= WORK TO COMPLETE =
Wherever the string "Write" occurs in a line of these records, report that line.

= PROVIDED INFORMATION =

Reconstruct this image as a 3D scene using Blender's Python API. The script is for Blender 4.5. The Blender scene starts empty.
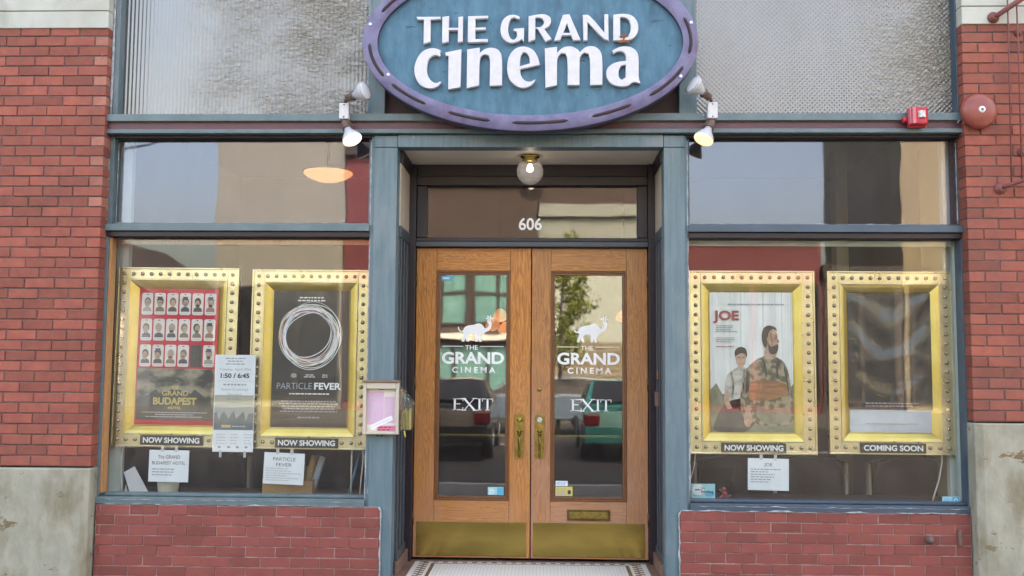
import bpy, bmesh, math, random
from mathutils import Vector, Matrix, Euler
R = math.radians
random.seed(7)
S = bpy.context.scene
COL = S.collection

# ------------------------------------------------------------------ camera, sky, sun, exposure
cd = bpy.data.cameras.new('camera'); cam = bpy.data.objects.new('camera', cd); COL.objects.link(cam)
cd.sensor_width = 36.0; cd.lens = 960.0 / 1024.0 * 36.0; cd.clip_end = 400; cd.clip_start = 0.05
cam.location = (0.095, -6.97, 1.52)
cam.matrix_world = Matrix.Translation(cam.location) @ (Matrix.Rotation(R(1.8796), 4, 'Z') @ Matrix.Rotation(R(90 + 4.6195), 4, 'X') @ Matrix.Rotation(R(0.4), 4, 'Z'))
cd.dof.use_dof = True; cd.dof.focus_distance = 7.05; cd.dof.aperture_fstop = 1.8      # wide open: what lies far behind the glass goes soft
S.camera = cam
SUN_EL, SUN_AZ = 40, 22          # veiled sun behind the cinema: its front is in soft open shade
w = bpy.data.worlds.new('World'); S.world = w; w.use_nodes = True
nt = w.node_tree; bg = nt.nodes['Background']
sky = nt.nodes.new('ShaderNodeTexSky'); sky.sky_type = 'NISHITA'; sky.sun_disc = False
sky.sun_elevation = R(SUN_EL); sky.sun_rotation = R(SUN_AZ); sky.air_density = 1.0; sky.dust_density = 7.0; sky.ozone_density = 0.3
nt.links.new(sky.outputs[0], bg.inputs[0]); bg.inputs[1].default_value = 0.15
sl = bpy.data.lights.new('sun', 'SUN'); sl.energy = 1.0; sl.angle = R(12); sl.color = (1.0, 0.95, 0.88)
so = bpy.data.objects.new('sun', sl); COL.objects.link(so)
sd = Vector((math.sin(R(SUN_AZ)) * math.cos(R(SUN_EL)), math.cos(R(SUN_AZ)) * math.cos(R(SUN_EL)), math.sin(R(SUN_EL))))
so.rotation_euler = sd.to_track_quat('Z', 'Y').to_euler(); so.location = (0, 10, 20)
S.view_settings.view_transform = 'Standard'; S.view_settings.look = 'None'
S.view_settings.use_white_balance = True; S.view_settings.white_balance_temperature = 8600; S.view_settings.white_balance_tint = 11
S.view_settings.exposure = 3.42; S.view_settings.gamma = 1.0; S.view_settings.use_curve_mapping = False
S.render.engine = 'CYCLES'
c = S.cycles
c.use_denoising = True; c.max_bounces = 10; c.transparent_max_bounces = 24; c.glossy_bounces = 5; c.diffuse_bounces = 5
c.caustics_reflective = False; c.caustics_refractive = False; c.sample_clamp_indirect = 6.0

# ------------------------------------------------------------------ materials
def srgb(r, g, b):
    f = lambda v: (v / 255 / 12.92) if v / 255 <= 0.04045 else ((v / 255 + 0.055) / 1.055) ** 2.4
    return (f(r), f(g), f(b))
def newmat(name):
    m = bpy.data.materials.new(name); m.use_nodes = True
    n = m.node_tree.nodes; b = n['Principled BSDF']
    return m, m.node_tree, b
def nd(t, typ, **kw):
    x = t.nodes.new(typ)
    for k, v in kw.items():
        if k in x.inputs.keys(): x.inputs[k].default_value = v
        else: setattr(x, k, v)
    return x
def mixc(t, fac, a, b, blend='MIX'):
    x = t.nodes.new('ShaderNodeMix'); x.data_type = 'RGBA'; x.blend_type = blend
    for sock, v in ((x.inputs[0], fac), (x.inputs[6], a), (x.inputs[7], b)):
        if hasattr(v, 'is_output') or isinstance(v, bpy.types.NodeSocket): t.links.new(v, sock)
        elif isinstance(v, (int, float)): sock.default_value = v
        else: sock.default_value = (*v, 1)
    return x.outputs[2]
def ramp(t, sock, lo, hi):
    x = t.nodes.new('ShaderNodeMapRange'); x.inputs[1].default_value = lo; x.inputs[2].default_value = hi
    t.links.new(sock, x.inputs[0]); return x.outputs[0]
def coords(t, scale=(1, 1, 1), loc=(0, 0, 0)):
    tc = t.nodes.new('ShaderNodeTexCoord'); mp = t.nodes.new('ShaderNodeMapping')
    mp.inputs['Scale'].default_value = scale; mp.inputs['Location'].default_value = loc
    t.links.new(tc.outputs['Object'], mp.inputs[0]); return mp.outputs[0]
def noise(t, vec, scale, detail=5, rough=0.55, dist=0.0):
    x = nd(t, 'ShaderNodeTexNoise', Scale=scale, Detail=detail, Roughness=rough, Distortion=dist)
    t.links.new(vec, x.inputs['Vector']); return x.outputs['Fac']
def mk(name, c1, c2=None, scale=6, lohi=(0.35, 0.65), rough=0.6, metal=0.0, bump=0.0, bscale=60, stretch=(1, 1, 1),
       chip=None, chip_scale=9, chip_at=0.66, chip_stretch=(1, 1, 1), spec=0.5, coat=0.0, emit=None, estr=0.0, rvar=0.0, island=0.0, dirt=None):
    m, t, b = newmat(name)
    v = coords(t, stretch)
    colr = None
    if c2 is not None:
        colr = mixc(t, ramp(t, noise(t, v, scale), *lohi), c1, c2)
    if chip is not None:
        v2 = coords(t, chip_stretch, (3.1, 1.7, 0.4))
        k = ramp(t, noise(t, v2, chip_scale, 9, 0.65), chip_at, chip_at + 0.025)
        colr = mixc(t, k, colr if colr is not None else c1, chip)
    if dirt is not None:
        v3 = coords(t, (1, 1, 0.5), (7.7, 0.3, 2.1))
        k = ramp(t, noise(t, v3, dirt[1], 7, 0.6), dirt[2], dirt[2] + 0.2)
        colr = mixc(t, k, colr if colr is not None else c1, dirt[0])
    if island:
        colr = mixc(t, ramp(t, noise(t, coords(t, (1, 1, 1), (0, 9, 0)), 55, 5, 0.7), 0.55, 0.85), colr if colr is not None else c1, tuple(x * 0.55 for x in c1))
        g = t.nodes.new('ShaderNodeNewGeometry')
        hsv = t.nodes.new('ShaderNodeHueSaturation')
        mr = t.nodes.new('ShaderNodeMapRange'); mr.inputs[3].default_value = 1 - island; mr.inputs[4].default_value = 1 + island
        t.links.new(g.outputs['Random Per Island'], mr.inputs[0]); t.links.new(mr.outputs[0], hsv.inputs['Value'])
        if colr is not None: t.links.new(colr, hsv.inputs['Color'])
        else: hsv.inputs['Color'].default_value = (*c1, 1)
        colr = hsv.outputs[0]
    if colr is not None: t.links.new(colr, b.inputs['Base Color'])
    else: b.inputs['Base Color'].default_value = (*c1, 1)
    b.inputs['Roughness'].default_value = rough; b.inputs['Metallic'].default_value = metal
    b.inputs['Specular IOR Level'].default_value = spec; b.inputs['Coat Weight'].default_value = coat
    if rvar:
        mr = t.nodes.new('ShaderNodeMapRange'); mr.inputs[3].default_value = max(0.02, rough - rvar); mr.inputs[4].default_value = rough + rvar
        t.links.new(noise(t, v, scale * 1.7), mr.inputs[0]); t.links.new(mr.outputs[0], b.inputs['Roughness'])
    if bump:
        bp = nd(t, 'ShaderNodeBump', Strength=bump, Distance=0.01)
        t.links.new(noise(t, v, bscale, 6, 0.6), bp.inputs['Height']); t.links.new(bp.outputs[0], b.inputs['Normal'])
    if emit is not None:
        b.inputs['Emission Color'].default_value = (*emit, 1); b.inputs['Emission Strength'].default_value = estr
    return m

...

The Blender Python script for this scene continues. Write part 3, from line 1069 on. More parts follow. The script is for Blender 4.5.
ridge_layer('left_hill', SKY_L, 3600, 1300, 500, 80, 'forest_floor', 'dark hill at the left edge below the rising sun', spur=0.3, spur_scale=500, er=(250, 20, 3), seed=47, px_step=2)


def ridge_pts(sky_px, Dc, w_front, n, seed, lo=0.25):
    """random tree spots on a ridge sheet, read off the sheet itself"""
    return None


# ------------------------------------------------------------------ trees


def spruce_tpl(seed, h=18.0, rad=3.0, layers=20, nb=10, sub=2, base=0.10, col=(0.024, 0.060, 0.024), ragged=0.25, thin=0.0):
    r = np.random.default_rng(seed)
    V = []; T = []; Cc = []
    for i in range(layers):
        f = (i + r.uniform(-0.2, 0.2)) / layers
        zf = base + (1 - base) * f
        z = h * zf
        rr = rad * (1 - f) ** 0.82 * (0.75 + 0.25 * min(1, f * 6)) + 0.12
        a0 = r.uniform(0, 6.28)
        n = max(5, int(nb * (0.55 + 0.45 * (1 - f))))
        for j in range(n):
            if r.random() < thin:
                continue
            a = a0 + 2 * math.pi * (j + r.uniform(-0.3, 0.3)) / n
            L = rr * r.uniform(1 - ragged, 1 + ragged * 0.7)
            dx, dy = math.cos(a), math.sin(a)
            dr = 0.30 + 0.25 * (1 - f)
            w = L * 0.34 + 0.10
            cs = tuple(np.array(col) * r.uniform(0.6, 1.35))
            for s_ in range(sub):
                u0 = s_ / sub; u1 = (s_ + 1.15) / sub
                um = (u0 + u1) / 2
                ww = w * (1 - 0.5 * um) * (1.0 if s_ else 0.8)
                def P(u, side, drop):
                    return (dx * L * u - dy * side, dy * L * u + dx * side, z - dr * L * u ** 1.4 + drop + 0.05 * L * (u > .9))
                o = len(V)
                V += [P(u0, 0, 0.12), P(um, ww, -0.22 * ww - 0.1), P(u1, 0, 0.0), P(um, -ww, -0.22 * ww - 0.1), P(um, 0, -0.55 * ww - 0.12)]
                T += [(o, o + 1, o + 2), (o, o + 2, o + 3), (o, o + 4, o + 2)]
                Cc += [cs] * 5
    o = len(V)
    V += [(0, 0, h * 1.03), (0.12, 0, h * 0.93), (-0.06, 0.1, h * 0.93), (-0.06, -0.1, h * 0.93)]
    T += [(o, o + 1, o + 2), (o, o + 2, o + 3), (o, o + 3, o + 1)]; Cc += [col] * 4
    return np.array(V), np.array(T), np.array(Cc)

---

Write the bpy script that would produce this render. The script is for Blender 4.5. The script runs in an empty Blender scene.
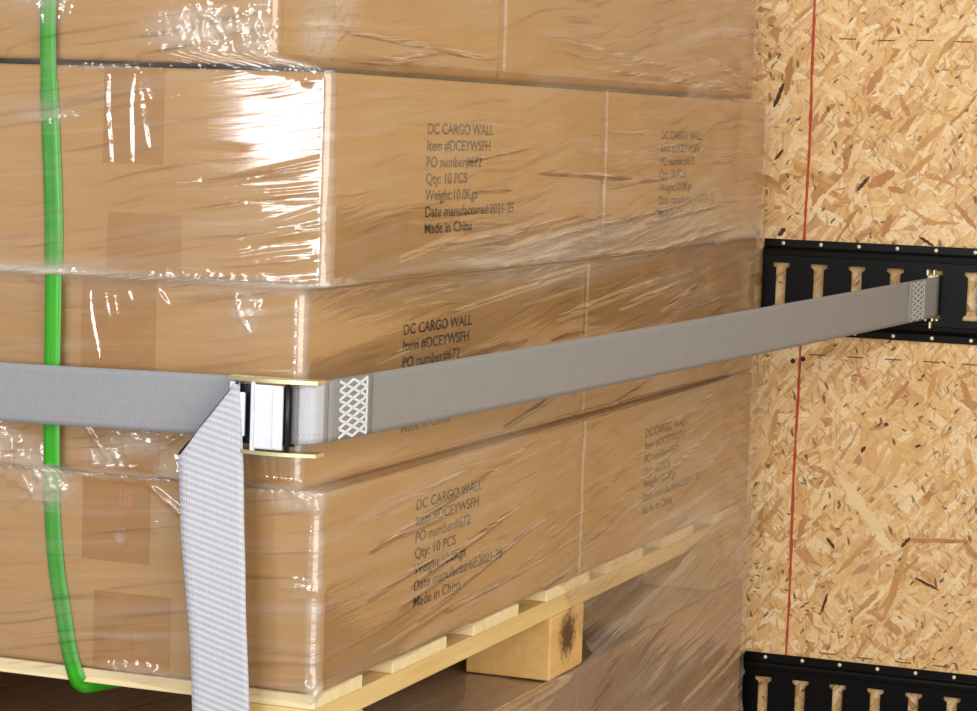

= FINAL RESULT =
The Blender Python script for this scene continues. Write part 3, from line 1069 on. More parts follow. The script is for Blender 4.5.
Write the bpy script that would produce this render. The script is for Blender 4.5. The script runs in an empty Blender scene.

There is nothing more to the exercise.